Ci spostiamo, anche se non di molto, ma in questa città gli spazi verdi sono molto dilatati e arriviamo al complesso di Khast- Imam, situato nel cuore della città vecchia e circondato di antiche case in mattone crudo sopravvissute al terremoto del 1966. Si tratta di una serie di costuzioni cresciute recentemente, molte ancora da completare, attorno alla tomba di un famoso imam scienziato e grande studioso dei testi sacri, Hazrati, che fu anche importante poeta, morto nel X secolo. Pare fosse anche valente artigiano visto che costruiva complicatissime serrature, una, pare, che si apriva solo con una chiave del peso di un chilo e mezzo.

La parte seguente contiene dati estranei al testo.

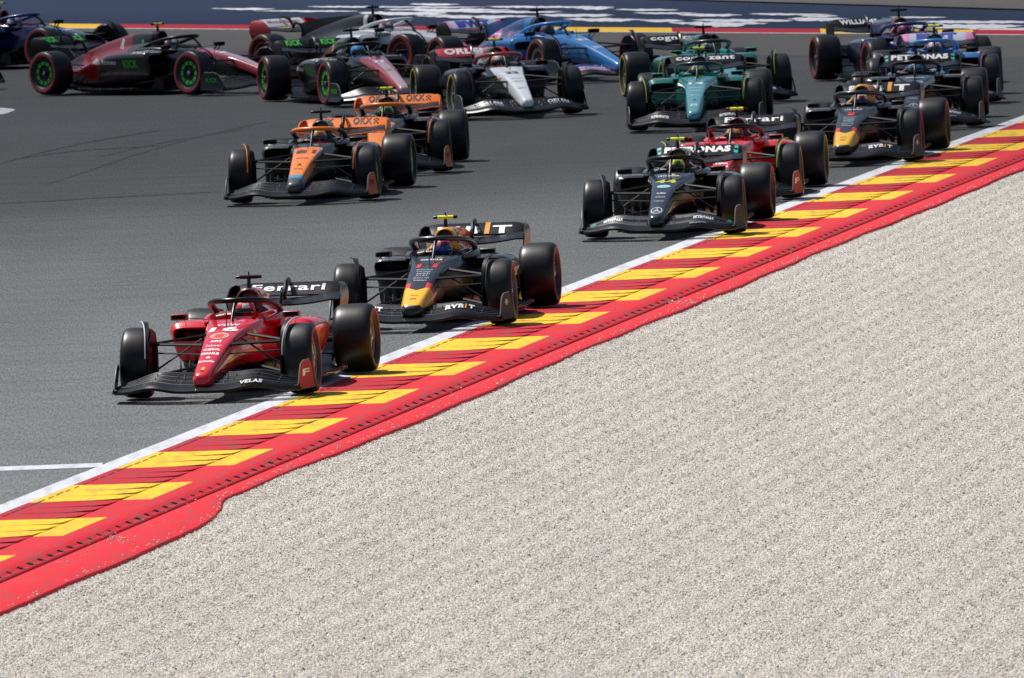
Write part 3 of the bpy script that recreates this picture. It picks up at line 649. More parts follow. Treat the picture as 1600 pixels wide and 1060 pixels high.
FWX = 1.22
def fwing(y, f, T=None):
    s = min(1, abs(y) / .965)
    xle = FWX - .40 * s ** 2.4; c = (.66 - .22 * s)
    zle = .118 + .045 * math.exp(-((s - .55) / .2) ** 2) + .015 * (1 - s)
    rise = .105 * (1 - s ** 2.4) + .03; rise *= 1 if s > .2 else (.9 + .1 * s / .2)
    return xle - c * f, zle + rise * f ** 1.25
EDGE_HI = mat('wing_edge_highlight', (.15, .16, .17), .5, .0)  # light grey strips: highlights along the wing edges, put in as colour
WGL = mat('carbon_gloss', (.004, .0045, .0055), .27, 0, 0, .25, 12, .28)
def make_front_wing(T, root):
    mb = MB(); NE = 4; cols = [WGL if c_ is CARBON else c_ for c_ in T.get('fw', [CARBON] * 4)]; ys = [-.958 + 1.916 * i / 60 for i in range(61)]
    for e in range(NE):
        f0 = e / NE + (.020 if e else 0); f1 = (e + 1) / NE - .012
        spans = [ys] if e == 0 else [[y for y in ys if y < -.125], [y for y in ys if y > .125]]
        for sp_ in spans:
            rings = []
            for y in sp_:
                top = []; bot = []
                for q in range(6):
                    f = f0 + (f1 - f0) * q / 5; x, z = fwing(y, f); z += .012 * (NE - 1 - e) * 0 + .010 * e * (1 - q / 5) * 0
                    th = (.011 if e else .022) * math.sin(math.pi * min(1, .16 + q / 5 * .86)) + .002
                    lift = .026 * (q / 5) ** 2.2 - .012; z += lift - .008 * e * 0
                    z += .010 * (q / 5) - .010 * (1 - q / 5) - .006 * e
                    top.append(Vector((x, y, z + th))); bot.append(Vector((x, y, z - th * (.5 if e else 1.1))))
                rings.append(top + bot[::-1])
            m = cols[e]
            ac = T.get('fw_tip')
            def mf(i, j, sp_=sp_, m=m, e=e):
                if ac and abs(sp_[i]) > ac[1] and abs(sp_[i]) < ac[2] and e >= ac[3]: return ac[0]
                return m
            mb.loft(rings, m, mf=mf)
            if e < 3 or True: mb.tube([r_[5] + Vector((-.001, 0, .001)) for r_ in rings], .0042, T.get('edge_highlight', EDGE_HI), 5)
        # slot-gap brackets
        if e:
            for s in (1, -1):
                for y in (.30, .52, .74):
                    x, z = fwing(y * s, f0); mb.box((x, y * s, z + .012), (.05, .006, .03), T.get('bracket', BARE), rot=Matrix.Rotation(R(-25), 3, 'Y'))
    for s in (1, -1):   # adjuster brackets by the nose
        for f in (.3, .62):
            x, z = fwing(.22, f); mb.box((x, .22 * s, z + .03), (.05, .012, .055), BARE, rot=Matrix.Rotation(R(-30), 3, 'Y'))
    for d in T.get('fw_text', []):
        txt, m, y0, w_, f0_, f1_ = d
        def fn(u, v, y0=y0, w_=w_, f0_=f0_, f1_=f1_):
            y = y0 + u * w_; f = (f0_ + f1_) / 2 + v * (f1_ - f0_); e = int(f * NE); q = (f * NE - e)
            x, z = fwing(y, f); return Vector((x + .002, y, z + .016 + .024 * q ** 2.2 + .02 * q - .006 * e))
        decal(mb, text_geo(txt, .03, .0, 1), fn, m)
    fwo = mb.build('front_wing', root)
    for s in (1, -1):
        mb = MB()
        out = [(.85, .10), (.70, .09), (.36, .09), (.335, .13), (.335, .33), (.39, .365), (.60, .365), (.70, .33), (.78, .24), (.835, .155)]
        def yf(x, z, s=s): return s * (1.008 - .13 * max(0, x - .36) ** 1.1 + .03 * math.exp(-((z - .09) / .03)) - .02 * max(0, (z - .15) / .2))
        # layered so the plate curves outward near its foot
        n = len(out); a = []; b_ = []; zc = sum(z for _, z in out) / n; xc = sum(x for x, _ in out) / n
        ringsA = []
        for q in (1, .66, .33): ringsA.append([(xc + (x - xc) * q, zc + (z - zc) * q) for x, z in out])
        for off, sg in ((-.005, 1), (.005, -1)):
            vs = []; fs = []
            for r_ in ringsA: vs += [Vector((x, yf(x, z) + off, z)) for x, z in r_]
            vs.append(Vector((xc, yf(xc, zc) + off, zc)))
            for q in range(2):
                for j in range(n): fs.append((q * n + j, q * n + (j + 1) % n, (q + 1) * n + (j + 1) % n, (q + 1) * n + j))
            for j in range(n): fs.append((2 * n + j, 2 * n + (j + 1) % n, 3 * n))
            mb.add(vs, fs, T.get('endplate', CARBON) if (off > 0) == (s > 0) else T.get('endplate_in', CARBON))
        mb.loft([[Vector((x, yf(x, z) - .005, z)) for x, z in out], [Vector((x, yf(x, z) + .005, z)) for x, z in out]], CARBON, cap=False)
        # foot plate and dive plane
        mb.tube([(.865, s * .93, .128), (.85, s * .962, .108), (.78, s * .98, .095), (.60, s * .985, .09), (.36, s * 1.01, .09)], [.010, .012, .014, .016, .018], WGL, 8, .6)
        mb.tube([(.875, s * .92, .13), (.86, s * .945, .135), (.838, yf(.84, .165), .165), (.783, yf(.78, .24), .243), (.70, yf(.70, .33), .334), (.60, yf(.6, .36), .368), (.39, yf(.39, .36), .368)], .006, EDGE_HI, 6)
        mb.blade((.62, s * .968, .20), (.44, s * .995, .27), .10, .008, T.get('dive', CARBON))
        if T.get('ep_text'):
            tx, m = T['ep_text']
            decal(mb, text_geo(tx, .03, 0, 0), lambda u, v, s=s: Vector((.57 - u * .24 * s, yf(.57 - u * .24 * s, .24) + s * .008, .25 + v * .07)), m)
        if T.get('ep_disc'):
            dm = T['ep_disc']
            for geo, m, off in ((disc_geo(), dm[0], .0062), (disc_geo(), dm[1], .0075), (text_geo('m', .04, 0, 0), dm[0], .009)):
                k = .085 if off < .007 else (.065 if off < .008 else .045)
                decal(mb, geo, lambda u, v, s=s, k=k, off=off: Vector((.56 - u * k * 1.4 * s, yf(.56 - u * k * 1.4 * s, .27) + s * off, .26 + v * k)), m)
                decal(mb, geo, lambda u, v, s=s, k=k, off=off: Vector((.355 + off * .4, s * (.935) + u * k * .5, .26 + v * k)), m) if 0 else None
        mb.build('endplate', fwo)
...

Vicino al suo mausoleo, è sorta quindi la grande e splendida moschea, inaugurata nel 2007, sullo stile del XVI secolo, con due alti e slanciati minareti e una madrasa con annessa biblioteca. Qui si conserva un documento famoso ed importantissimo per l'Islam, il cosiddetto Corano del califfo Uthman che risale al VII secolo, 353 fogli di pergamena, con il testo originale, custodito per secoli nel tesoro dei califfi e qui giunto da Medina e poi via Damasco e Bagdad. Qui vicino c'è anche la sede dell'amministrazione spirituale Musulmana dell'Asia Centrale. Un luogo che avverti subito di grande importanza immerso in un enorme e curatissimo giardino. La moschea in effetti è imponente e le sale della preghiera immense. Passeggiamo in tutta tranquillità, la gente si disperde negli spazi così vasti. Un po' di assembramento solamente nel mausoleo del santo, dove evidentemente i fedeli si assiepano intorno alla tomba. Intanto abbiamo fatto venire il tempo per andare all'aeroporto dove ci aspetta il volo per Urgench.